WHAT THE TASK ASKS:
Copy out each line of the data holding "from".

DATASET RECORDS:
■ ■ ■ ■ ■

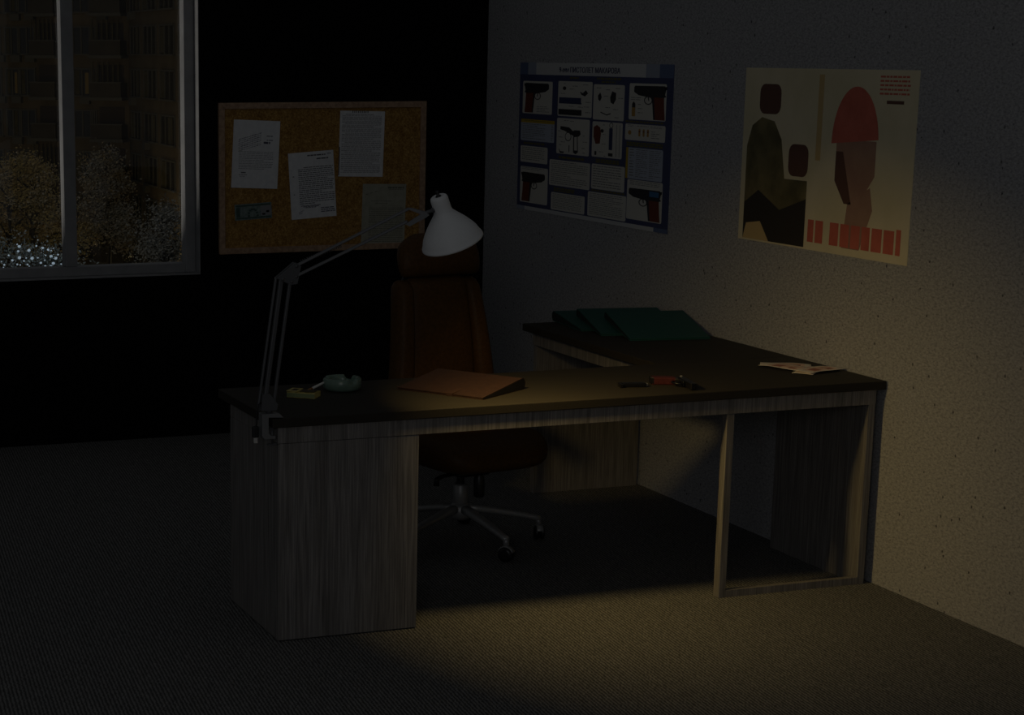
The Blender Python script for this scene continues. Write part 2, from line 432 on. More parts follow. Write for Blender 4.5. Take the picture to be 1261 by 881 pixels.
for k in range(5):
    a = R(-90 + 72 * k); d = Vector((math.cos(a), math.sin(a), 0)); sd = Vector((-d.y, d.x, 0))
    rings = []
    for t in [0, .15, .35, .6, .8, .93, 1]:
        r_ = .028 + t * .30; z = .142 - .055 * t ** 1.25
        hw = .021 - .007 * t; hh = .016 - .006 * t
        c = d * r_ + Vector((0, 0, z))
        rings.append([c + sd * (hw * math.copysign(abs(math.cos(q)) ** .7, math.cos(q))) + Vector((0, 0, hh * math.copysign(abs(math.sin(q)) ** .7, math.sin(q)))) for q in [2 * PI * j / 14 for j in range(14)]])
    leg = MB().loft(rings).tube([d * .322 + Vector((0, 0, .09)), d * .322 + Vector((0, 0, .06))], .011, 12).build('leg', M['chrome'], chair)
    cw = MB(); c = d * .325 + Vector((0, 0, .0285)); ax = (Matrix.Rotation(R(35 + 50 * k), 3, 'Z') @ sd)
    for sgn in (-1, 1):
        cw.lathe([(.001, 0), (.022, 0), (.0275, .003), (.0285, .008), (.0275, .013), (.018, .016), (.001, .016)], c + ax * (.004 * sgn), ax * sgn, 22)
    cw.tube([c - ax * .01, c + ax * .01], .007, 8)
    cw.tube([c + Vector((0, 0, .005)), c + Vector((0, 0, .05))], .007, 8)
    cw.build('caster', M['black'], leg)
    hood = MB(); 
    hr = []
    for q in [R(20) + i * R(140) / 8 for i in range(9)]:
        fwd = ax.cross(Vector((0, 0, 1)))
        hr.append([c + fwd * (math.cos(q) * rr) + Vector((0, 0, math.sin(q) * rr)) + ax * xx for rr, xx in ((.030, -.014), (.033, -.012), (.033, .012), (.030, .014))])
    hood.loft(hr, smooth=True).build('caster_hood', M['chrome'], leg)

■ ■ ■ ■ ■

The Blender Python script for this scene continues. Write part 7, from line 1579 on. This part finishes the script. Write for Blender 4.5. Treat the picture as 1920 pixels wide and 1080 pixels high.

■ ■ ■ ■ ■

EXPECTED OUTPUT:
The Blender Python script for this scene continues. Write part 2, from line 432 on. More parts follow. Write for Blender 4.5. Take the picture to be 1261 by 881 pixels.
The Blender Python script for this scene continues. Write part 7, from line 1579 on. This part finishes the script. Write for Blender 4.5. Treat the picture as 1920 pixels wide and 1080 pixels high.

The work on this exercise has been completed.